The bankruptcy filings of the three entities will be processed jointly and their lawsuit against the final-stage lenders will be heard by the same judge, according to court documents. The entities are Fontainebleau Las Vegas, Fontainebleau Holdings LLC and Fontainebleau Las Vegas Capital Corp. The filing, made in the US Bankruptcy Court for the Southern District of Florida, lists between 1,000 and 5,000 creditors, and assets and liabilities each in excess of $1 billion. Howard C Karawan, Fontainebleau's chief operating officer since 2007, is now the company's chief restructuring officer.
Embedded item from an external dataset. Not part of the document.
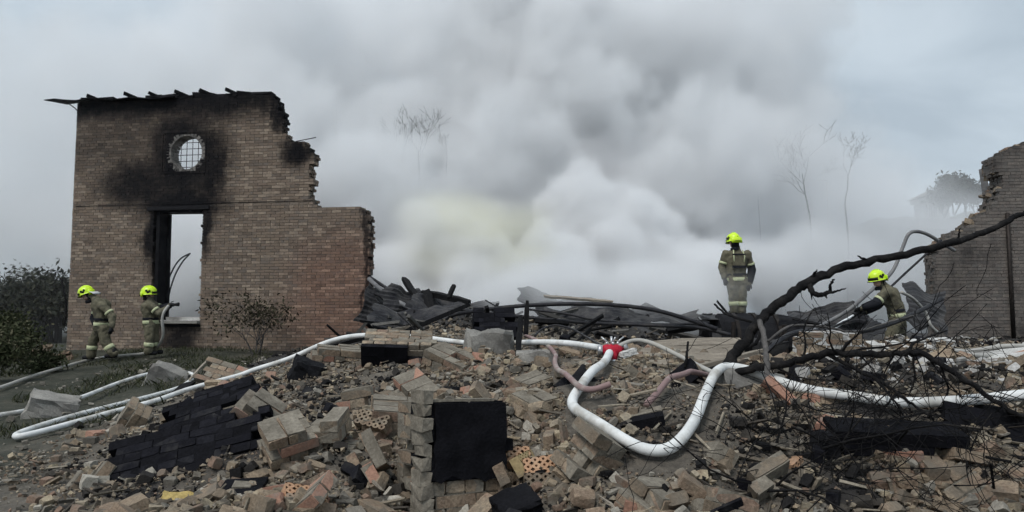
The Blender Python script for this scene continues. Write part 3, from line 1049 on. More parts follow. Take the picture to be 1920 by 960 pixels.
def chunk(name, label, loc, rot, nx, ny, nz, keep=.85, sooty=None, reds=.12, group=None, headers=True, cat='masonry', seed=1, mort=None):
    """nx bricks long, ny half-bricks deep, nz courses high; sooty(i, j, k, n) -> True where a brick is black"""
    rr = random.Random(seed)
    root = empty(name, loc, rot)
    tag(root, label, cat, group)
    L, D, H = .258, .1285, .0765
    lx, ly, lz = nx * L, ny * D, nz * H
    mo, moc = MB(), MB()
    for k in range(nz):
        hd = headers and k % 2 == 1
        bl, bd = (D, L) if hd else (L, D)
        cx, cy = max(1, round(lx / bl)), max(1, round(ly / bd))
        off = (L / 4 if (k % 4 == 2) else 0)
        for i in range(cx):
            for j in range(cy):
                x = -lx / 2 + (i + .5) * bl + (off if not hd else 0)
                y = -ly / 2 + (j + .5) * bd
                z = -lz / 2 + (k + .5) * H
                edge = (i in (0, cx - 1)) + (j in (0, cy - 1)) + (k in (0, nz - 1))
                if edge == 0: continue
                if edge >= 2 and rr.random() > keep or edge == 1 and rr.random() > keep + (1 - keep) * .8: continue
                blk = sooty and sooty(x / lx * 2, y / ly * 2, z / lz * 2)
                me = rr.choice(PBC if blk else (PBR if rr.random() < reds else PB))
                o = bpy.data.objects.new('brick', me)
                COL.objects.link(o)
                o.parent = root
                o.location = (x + rr.gauss(0, .003), y + rr.gauss(0, .003), z + rr.gauss(0, .002))
                o.rotation_euler = (rr.gauss(0, .015), rr.gauss(0, .015), (R(90) if hd else 0) + rr.gauss(0, .02) + (math.pi if rr.random() < .5 else 0))
                sz = (.114, .246, .077) if hd else (.246, .114, .077)
                if blk: sz = (.1275, .2515, .0768) if hd else (.2555, .1205, .0768)
                (moc if blk else mo).box((x, y, z), sz, jit=.004 if blk else .006)
    # solid heart so that no light shows through
    mo.box((0, 0, 0), (max(lx - .28, .06), max(ly - .15, .05), max(lz - .12, .05)), jit=.01)
    mo.build('mortar', mort or M_mortar, root)
    if moc.v: moc.build('soot_crust', M_mortar_char, root)
    return root


def E3(a, b, c): return (R(a), R(b), R(c))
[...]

The top three creditors beyond the lenders are Corporate Express, which provides companies with office supplies, furniture, facility supplies, computer and imaging supplies and is allegedly owed $3.3 million; Bally Technologies, which makes casino systems and slot machines and is allegedly owed $1.9 million; and Minibar North America, which sells and installs those well-stocked little fridges in hotel rooms and is allegedly owed $1.8 million.
Fontainebleau is a 24-acre, 3,800-room resort heretofore on track to open this fall across from Circus Circus. Until recently, there were 3,300 workers on the site trying to meet the original fall 2009 completion date, after which it would have employed 6,000 permanently. There are currently a few hundred workers on site as the remaining executives continue to seek the financing necessary to complete the project.
In late April, Fontainebleau Las Vegas LLC filed a $3-billion lawsuit against 11 lenders in Clark County District Court, alleging they went back on contractual commitments to provide nearly $800 million in revolver financing needed to complete the resort. The developers and term lenders have already have invested more than $2 billion of debt and equity in the 63-story project.
The revolver lenders notified Fontainebleau developers on April 20 that they had "terminated" their agreement to provide the revolver loan due to one or more "events of default" that were not specified, according to the complaint filed on April 23. The developers claim they have not defaulted on any part of the agreement.
Earlier this month, Fontainebleau supplemented their lawsuit, claiming Deutsche Bank AG, one of the revolver lenders, has "sought to persuade other revolver banks to breach their commitments and has worked aggressively to discourage" a solution in order to minimize competition with Cosmopolitan, another resort project under construction on the Strip that Deutsche Bank took control of last year after the developer defaulted.
"In so doing, Deutsche Bank has breached the covenant of good faith and fair dealing…," states the amended complaint.
Deutsche Bank had committed to providing 10% of the $800 million in revolver financing for Fontainebleau. The German bank has said the allegations are "meritless" and meant only to "distract" from the fact that the loan covenants have been breached.
The lenders named in the lawsuit are Bank of America, JPMorgan Chase, Merrill Lynch Capital Corp., Barclays Bank PLC, Deutsche Bank Trust Company Americas, Royal Bank of Scotland PLC, Sumitomo Mitsui Banking Corporation New York, Bank of Scotland, HSH Nordbank AG, Camulos Master Fund LP and MB Financial Bank NA. The list does not include one revolver lender with a $10 million commitment that is in FDIC receivership and is therefore not part of the suit.
Non-debtor affiliates of the Fontainebleau entities that filed Ch. 11 include Fontainebleau Las Vegas Retail Parent LLC, Fontainebleau Las Vegas Retail Mezzanine LLC and Fontainebleau Las Vegas Retail LLC. The entities signed a long-term lease for 286,500 square feet of Fontainebleau's retail component, which is slated to include signature restaurants, marquee nightclubs and related amenities.